Mr. Paulson’s admonition is okay, I suppose, as far as it goes. But if it is good business to renegotiate terms of loans (We will leave discussion of the ability of mortgage servicers to renegotiate terms of loans that have been sliced and diced into pieces held by myriad unidentifiable ultimate lenders to another day.), why does the heavy hand of the federal government have to come into play? One wonders why, if the Bushmen really believe in the wisdom of the free markets, they suddenly feel the feds must tell the lenders how to conduct their business. If the best course of action is to adjust the terms of the loans, and write those loans down appropriately, surely the lenders will do so (if indeed the lenders can be found).

Mr. Paulson, the Journal reports,” faulted Congress for failing to pass several bills that could potentially provide relief for borrowers, and then took aim at a Republican senator who is holding up a piece of legislation that would allow the FHA to play a greater role in the cleanup.” It seems that Senator Tom Coburn, one of the few real conservatives remaining in the GOP, is concerned that such a scheme will result in the taxpayers’ being liable for risky loans that were, after all, freely negotiated by supposedly ready, willing, and able parties. He’s not all that enthusiastic, about putting the taxpayers on the hook for bad loans that they had nothing to do with in the first place. It appears that Senator Coburn has the crazy idea that frugal, financially conservative taxpayers who actually know something about managing money should not be forced to subsidize the often lavish lifestyles of people who insist on living over their heads and having other people pick up their bills when things don’t work out as well as they had supposed. What apostasy!

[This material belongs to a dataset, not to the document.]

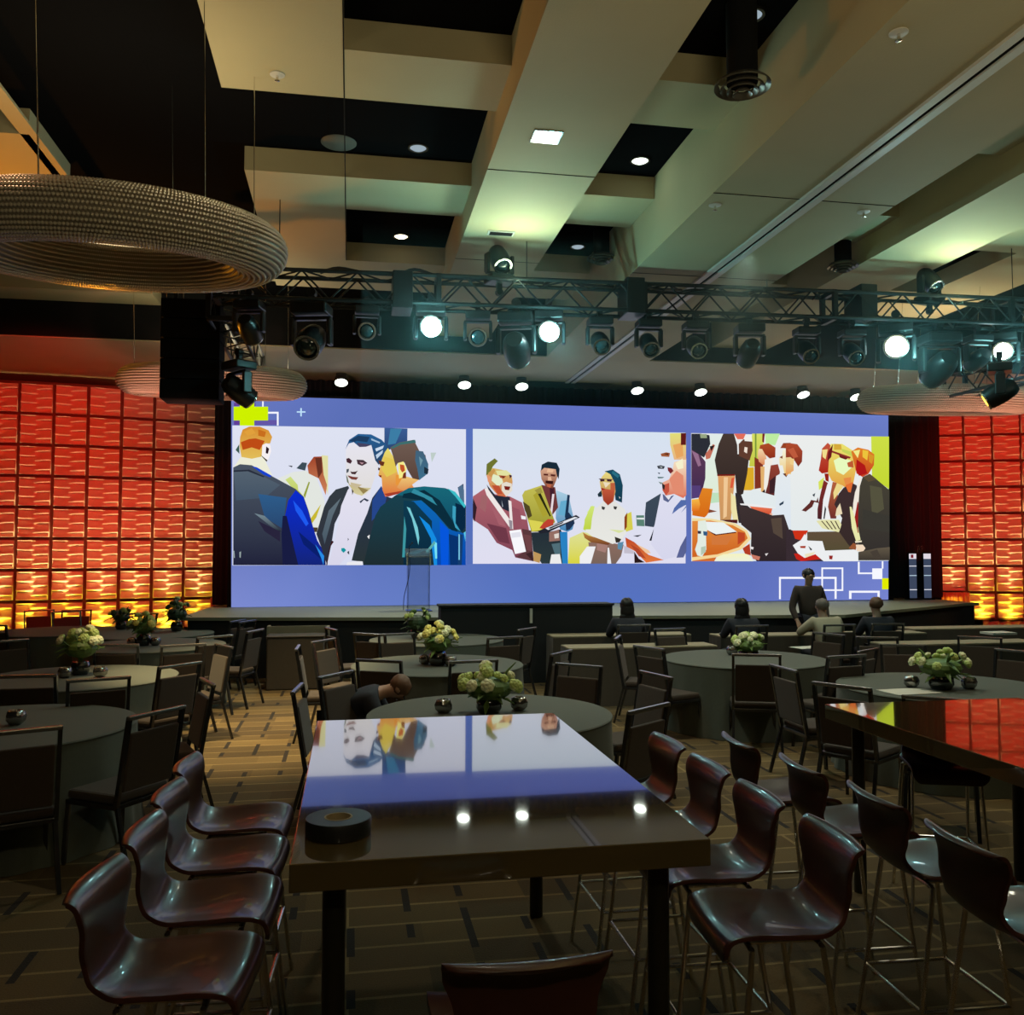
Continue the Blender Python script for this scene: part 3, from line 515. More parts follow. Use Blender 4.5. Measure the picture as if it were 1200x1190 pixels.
wall_of_tiles(cols2,5.18,'curved wall of wavy relief tiles glowing red beyond the black drape, right of the stage',0,[7]+[8]*5)
def drapery(name,label,x0,x1,y0,z0,z1,th,mt,amp=.04):
    t=MB().grid(lambda u,v:Vector(((u-.5)*(x1-x0)*(1-.25*math.sin(v*PI)*0),-.02-amp*(1+math.sin(u*34+v*2))*(1.2-v*.6),z0+(z1-z0)*v)),60,8).build(name,mt,smooth='all',loc=((x0+x1)/2,y0,0))
    t.rotation_euler=(0,0,th); s_=t.modifiers.new('solid','SOLIDIFY'); s_.thickness=.01; return tag(t,label,'drape')
drapery('gathered_drape','orange lit gathered drape hanging under the last tile of the right tile wall',13.1,13.68,18.2,.02,1.05,math.radians(-26),orange_cl)
drapery('gathered_drape','orange lit drape under the tiles next to the lower left corner of the video wall',-2.78,-2.25,18.85,.02,1.05,math.radians(28),orange_cl)
t=MB().grid(lambda u,v:Vector((14.0+3.0*u,18.1-1.2*u-.03*math.sin(u*90),.0+.42*v)),120,2).build('pleated_skirting',beige,smooth='all')
tag(t,'low beige pleated skirting under the right tile wall','skirting'); t.modifiers.new('solid','SOLIDIFY').thickness=.01
# narrow dark panels with white stripes beside the right tile wall
nd=thing('narrow_panel','pair of narrow dark panels showing white stripes, at the right end of the stage','striped_panel',(11.9,17.3,.95))
for dx,w in ((-.24,.17),(.10,.17)):
    p=MB().box(dx-.01,dx+w+.01,0,.05,0,1.0).build('panel',blackm,nd)
    a=Art(); 
    def q(x0,x1,z0,z1,c):
        vs=[a.bm.verts.new((x,-.003-a.k*.001,z)) for x,z in ((x0,z0),(x1,z0),(x1,z1),(x0,z1))]; a.k+=1
        f=a.bm.faces.new(vs)
        for l in f.loops: l[a.lay]=(*lin(c),1)
    q(dx,dx+w,.03,.97,(60,70,92)); q(dx,dx+w,.86,.97,(225,215,225)); q(dx,dx+w,.70,.715,(230,230,240)); q(dx,dx+w,.50,.515,(190,215,230)); q(dx,dx+w,.20,.215,(235,235,245))
    if dx<0: q(dx+.04,dx+.10,.88,.95,(120,20,40))
    me=bpy.data.meshes.new('striped_face'); a.bm.to_mesh(me); a.bm.free(); me.materials.append(VC); o=bpy.data.objects.new('striped_face',me); C.objects.link(o); o.parent=p
MB().box(-.26,.29,-.1,.15,0,.02).build('base',blackm,nd)
for x in (-.02,.06): MB().tube([(x,.02,1.0),(x,.02,1.12),(x+.03,.02,1.14),(x+.04,.02,1.05)],.008).build('handle',chrome,nd)
# ---------------- bar stools (face +Y)
def make_stool(label,group):
    t=thing('bar_stool',label,'bar stool',(0,0,0),0,group)
    prof=bez([(.215,.700),(.222,.735),(.200,.768),(.12,.775),(0,.762),(-.10,.762),(-.165,.785),(-.198,.84),(-.205,.90),(-.205,.97),(-.222,1.02),(-.250,1.040),(-.272,1.032)],4)
    n=len(prof)
    hw=[(0,.180),(.10,.200),(.25,.205),(.40,.195),(.50,.165),(.58,.150),(.68,.172),(.80,.200),(.92,.205),(1,.195)]
    def W(t):
        for (a,x),(b,y) in zip(hw,hw[1:]):
            if t<=b: k=(t-a)/(b-a); k=k*k*(3-2*k); return x+(y-x)*k
        return hw[-1][1]
    def f(u,v):
        k=v*(n-1); i=min(int(k),n-2); p=prof[i].lerp(prof[i+1],k-i); w=W(v); s=(u-.5)*2
        e=min(1,min(v,1-v)*14); ww=w*(.86+.14*math.sqrt(e))
        seat=max(0,1-abs(v-.35)/.3); back=max(0,(v-.55)/.45)
        return Vector((s*ww,p.x+.030*s*s*back,p.y+.022*s*s*seat-.012*seat*(1-s*s)))
    m=MB(); m.grid(f,14,48)
    o=m.build('seat_shell',shell_m,t,smooth='all'); sd=o.modifiers.new('solid','SOLIDIFY'); sd.thickness=.014; sd.offset=0
    b=o.modifiers.new('b','BEVEL'); b.width=.004; b.segments=2; b.limit_method='ANGLE'; b.angle_limit=math.radians(50)
    u=MB(); 
    for y in (.13,-.10): u.tube([(-.16,y,.742),(.16,y,.742)],.009)
    for x in (-.12,.12): u.tube([(x,.13,.742),(x,-.10,.742)],.009)
    u.box(-.06,.06,-.06,.08,.738,.752); u.build('seat_frame',chrome,t,smooth=True)
    for sx in (-1,1):
        for y0,y1 in ((.13,.225),(-.10,-.215)):
            MB().tube(bez([(sx*.10,y0,.742),(sx*.165,y0*1.02,.738),(sx*.18,y0*1.05,.70),(sx*.195,(y0+y1)/2,.36),(sx*.215,y1,.0)],5),.0095,8).build('leg',chrome,t,smooth=True)
    def at(z,s): # leg position at height z
        k=1-z/.7; return (.18+.035*k)
    fr=MB(); X=at(.30,1); a=.13+.095*.58; b_=-.10-.115*.58
    fr.tube([(-X,a,.30),(X,a,.30)],.009); fr.tube([(-X,b_,.30),(X,b_,.30)],.008)
    for sx in (-1,1): fr.tube([(sx*X,a,.30),(sx*X,b_,.30)],.008)
    fr.build('footrest',chrome,t,smooth=True)
    return t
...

Mr. Paulson replied that he understood Senator Coburn’s concern. However, he said “This is not business as usual. This is an extraordinary situation.”

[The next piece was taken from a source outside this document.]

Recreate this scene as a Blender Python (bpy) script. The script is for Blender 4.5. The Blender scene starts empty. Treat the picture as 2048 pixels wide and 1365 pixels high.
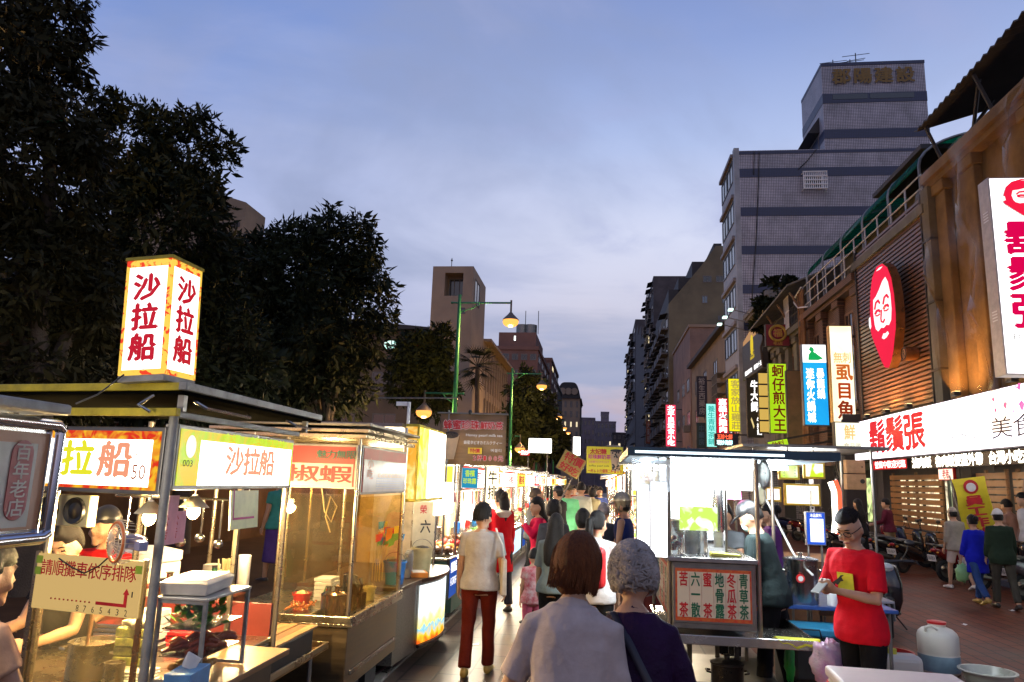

Maybe so. But one gets the nagging impression that, by “extraordinary,” Mr. Paulson does not mean “has the potential to devastate the economy and cause recession, or worse,” though that is true. No. One gets the impression that, given the GOP’s worldview, especially with the Bushites in charge, that what Mr. Paulson means by “extraordinary,” is that this is one of those really not all that extraordinary situations in which the wealthy are looking for a handout and that, therefore, the government must hop to it, right away, sir.

The modern GOP has no room for people like Mr. Coburn, who seem to really believe in small government (Well, at least in domestic affairs; Mr. Coburn’s enthusiastic support for the abominable Bush “foreign policy” indicates that even his enthusiasm for limited government ends at the seashore, but I digress.). As Mr. Paulson’s enthusiasm for a government bailout for those who got into ARMS with the mistaken supposition that “We can always refinance” and found out that, “Gee whiz, I guess real estate can go both ways,” shows, all that claptrap about “limited government” from the GOP rapidly goes over the side when their constituency, the well-off who ceaselessly extol the virtues of small government, need to reach into the taxpayers’ pockets for their share.